Data records:
%%

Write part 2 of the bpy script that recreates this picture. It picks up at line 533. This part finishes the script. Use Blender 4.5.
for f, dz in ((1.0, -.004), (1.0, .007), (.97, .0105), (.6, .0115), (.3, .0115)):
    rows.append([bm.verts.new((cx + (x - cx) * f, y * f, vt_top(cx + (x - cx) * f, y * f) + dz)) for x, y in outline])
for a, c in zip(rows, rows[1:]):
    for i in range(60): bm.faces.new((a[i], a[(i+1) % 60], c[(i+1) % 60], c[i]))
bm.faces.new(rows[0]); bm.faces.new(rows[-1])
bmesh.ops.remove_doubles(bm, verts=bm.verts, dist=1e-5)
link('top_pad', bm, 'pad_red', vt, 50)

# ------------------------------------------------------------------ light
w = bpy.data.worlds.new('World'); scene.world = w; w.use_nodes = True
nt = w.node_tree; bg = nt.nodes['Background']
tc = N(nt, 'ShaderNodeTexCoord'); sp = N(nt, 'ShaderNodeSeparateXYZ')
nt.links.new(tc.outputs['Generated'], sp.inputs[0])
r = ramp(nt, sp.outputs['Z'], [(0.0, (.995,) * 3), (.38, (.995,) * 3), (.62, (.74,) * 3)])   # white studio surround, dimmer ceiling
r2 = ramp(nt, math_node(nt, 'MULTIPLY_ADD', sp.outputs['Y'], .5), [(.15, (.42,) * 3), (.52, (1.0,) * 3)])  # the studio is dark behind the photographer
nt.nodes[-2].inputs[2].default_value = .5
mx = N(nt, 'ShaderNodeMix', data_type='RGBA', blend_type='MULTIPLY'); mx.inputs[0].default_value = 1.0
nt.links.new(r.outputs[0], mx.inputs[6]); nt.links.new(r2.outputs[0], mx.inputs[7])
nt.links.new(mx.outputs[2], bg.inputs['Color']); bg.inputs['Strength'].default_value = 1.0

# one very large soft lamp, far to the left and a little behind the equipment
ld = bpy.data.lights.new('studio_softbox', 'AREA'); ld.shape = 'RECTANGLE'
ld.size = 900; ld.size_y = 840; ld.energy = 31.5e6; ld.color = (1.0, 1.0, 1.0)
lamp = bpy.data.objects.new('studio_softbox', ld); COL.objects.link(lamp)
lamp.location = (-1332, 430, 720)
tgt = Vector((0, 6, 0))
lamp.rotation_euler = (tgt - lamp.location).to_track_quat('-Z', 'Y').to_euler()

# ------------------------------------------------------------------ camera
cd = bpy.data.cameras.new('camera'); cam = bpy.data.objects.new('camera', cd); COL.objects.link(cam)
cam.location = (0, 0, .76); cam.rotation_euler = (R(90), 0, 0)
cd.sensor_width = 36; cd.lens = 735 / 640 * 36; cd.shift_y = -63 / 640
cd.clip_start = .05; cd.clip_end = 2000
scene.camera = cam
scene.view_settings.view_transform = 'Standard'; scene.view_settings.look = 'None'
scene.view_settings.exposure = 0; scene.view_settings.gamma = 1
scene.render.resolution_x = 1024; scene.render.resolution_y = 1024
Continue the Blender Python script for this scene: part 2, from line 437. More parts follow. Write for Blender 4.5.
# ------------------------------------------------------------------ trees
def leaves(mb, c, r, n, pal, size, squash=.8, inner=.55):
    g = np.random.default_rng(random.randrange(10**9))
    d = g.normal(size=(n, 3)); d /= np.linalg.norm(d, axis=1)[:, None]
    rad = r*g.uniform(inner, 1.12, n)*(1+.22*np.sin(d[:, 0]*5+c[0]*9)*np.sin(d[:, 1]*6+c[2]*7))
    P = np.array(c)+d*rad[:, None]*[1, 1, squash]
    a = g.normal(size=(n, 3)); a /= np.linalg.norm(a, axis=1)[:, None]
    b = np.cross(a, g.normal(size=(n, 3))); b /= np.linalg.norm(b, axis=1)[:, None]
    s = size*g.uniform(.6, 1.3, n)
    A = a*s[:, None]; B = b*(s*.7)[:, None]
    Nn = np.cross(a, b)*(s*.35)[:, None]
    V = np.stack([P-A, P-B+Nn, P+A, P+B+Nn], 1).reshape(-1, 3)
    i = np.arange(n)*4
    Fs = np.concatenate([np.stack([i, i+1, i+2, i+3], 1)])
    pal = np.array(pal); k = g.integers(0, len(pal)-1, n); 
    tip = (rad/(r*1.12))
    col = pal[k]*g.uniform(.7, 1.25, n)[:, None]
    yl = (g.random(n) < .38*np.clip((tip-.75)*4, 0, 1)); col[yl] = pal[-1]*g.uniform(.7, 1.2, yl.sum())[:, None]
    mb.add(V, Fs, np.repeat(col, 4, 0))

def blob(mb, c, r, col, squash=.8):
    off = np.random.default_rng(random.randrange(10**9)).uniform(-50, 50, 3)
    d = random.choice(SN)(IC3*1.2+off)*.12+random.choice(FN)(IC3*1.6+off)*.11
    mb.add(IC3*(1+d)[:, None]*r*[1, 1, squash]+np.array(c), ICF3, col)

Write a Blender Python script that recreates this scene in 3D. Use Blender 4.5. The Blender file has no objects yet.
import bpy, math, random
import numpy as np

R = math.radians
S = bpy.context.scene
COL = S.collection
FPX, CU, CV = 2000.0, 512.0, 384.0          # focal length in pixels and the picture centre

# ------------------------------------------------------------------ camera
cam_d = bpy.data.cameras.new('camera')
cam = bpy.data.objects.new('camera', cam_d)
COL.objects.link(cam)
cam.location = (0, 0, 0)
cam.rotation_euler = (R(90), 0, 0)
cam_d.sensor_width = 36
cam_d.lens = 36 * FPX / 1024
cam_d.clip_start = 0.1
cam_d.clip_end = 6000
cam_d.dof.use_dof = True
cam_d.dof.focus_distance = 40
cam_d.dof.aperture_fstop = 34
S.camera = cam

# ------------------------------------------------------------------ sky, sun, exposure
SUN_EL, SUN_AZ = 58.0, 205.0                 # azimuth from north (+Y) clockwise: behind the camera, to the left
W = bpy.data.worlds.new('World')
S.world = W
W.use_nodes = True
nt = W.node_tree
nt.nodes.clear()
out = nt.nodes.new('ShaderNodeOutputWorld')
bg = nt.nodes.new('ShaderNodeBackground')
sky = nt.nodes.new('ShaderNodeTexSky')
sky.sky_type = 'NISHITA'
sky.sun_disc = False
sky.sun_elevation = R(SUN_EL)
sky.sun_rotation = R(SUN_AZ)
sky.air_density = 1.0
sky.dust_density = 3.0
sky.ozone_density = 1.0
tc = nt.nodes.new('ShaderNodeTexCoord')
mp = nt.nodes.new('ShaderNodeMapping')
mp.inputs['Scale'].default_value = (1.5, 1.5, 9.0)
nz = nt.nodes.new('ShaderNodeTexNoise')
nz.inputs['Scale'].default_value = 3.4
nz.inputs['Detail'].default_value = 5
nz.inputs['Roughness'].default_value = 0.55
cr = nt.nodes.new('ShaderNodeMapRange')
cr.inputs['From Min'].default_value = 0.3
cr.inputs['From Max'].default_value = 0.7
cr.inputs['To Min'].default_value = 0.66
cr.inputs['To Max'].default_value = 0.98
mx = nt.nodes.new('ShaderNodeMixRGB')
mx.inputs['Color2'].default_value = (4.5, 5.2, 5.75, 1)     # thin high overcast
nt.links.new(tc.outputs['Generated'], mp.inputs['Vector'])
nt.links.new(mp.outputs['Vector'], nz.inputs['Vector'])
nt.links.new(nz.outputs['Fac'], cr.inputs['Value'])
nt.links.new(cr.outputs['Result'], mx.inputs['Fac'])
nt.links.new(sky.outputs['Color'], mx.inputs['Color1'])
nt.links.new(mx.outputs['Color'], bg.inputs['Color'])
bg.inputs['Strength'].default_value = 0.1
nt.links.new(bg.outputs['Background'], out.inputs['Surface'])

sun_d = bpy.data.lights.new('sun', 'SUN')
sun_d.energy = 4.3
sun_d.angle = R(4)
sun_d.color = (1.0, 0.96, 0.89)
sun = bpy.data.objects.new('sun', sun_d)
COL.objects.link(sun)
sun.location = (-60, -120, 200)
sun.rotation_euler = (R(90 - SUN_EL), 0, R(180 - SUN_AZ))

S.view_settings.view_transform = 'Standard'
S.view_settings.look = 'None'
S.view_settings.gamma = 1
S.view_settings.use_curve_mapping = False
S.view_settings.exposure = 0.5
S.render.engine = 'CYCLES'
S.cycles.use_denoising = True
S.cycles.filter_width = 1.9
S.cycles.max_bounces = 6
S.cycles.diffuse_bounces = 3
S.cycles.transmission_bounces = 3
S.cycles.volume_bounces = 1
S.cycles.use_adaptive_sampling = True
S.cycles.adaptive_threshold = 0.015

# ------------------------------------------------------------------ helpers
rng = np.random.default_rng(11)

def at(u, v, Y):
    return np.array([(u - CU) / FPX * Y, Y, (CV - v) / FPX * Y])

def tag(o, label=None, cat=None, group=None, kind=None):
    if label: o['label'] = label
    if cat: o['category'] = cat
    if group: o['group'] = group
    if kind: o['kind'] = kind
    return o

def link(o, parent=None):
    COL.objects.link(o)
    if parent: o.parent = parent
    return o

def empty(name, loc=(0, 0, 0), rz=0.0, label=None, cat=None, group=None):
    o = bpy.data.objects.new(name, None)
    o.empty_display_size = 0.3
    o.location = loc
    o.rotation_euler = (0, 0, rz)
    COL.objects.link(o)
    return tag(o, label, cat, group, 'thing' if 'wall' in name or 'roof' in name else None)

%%

Transcribe only the lines from the beginning of the entries to the line with "link('top_pad', bm, 'pad_red', vt, 50)", inclusive, exactly as written.

• _Answer to the exercise_
Write part 2 of the bpy script that recreates this picture. It picks up at line 533. This part finishes the script. Use Blender 4.5.
for f, dz in ((1.0, -.004), (1.0, .007), (.97, .0105), (.6, .0115), (.3, .0115)):
    rows.append([bm.verts.new((cx + (x - cx) * f, y * f, vt_top(cx + (x - cx) * f, y * f) + dz)) for x, y in outline])
for a, c in zip(rows, rows[1:]):
    for i in range(60): bm.faces.new((a[i], a[(i+1) % 60], c[(i+1) % 60], c[i]))
bm.faces.new(rows[0]); bm.faces.new(rows[-1])
bmesh.ops.remove_doubles(bm, verts=bm.verts, dist=1e-5)
link('top_pad', bm, 'pad_red', vt, 50)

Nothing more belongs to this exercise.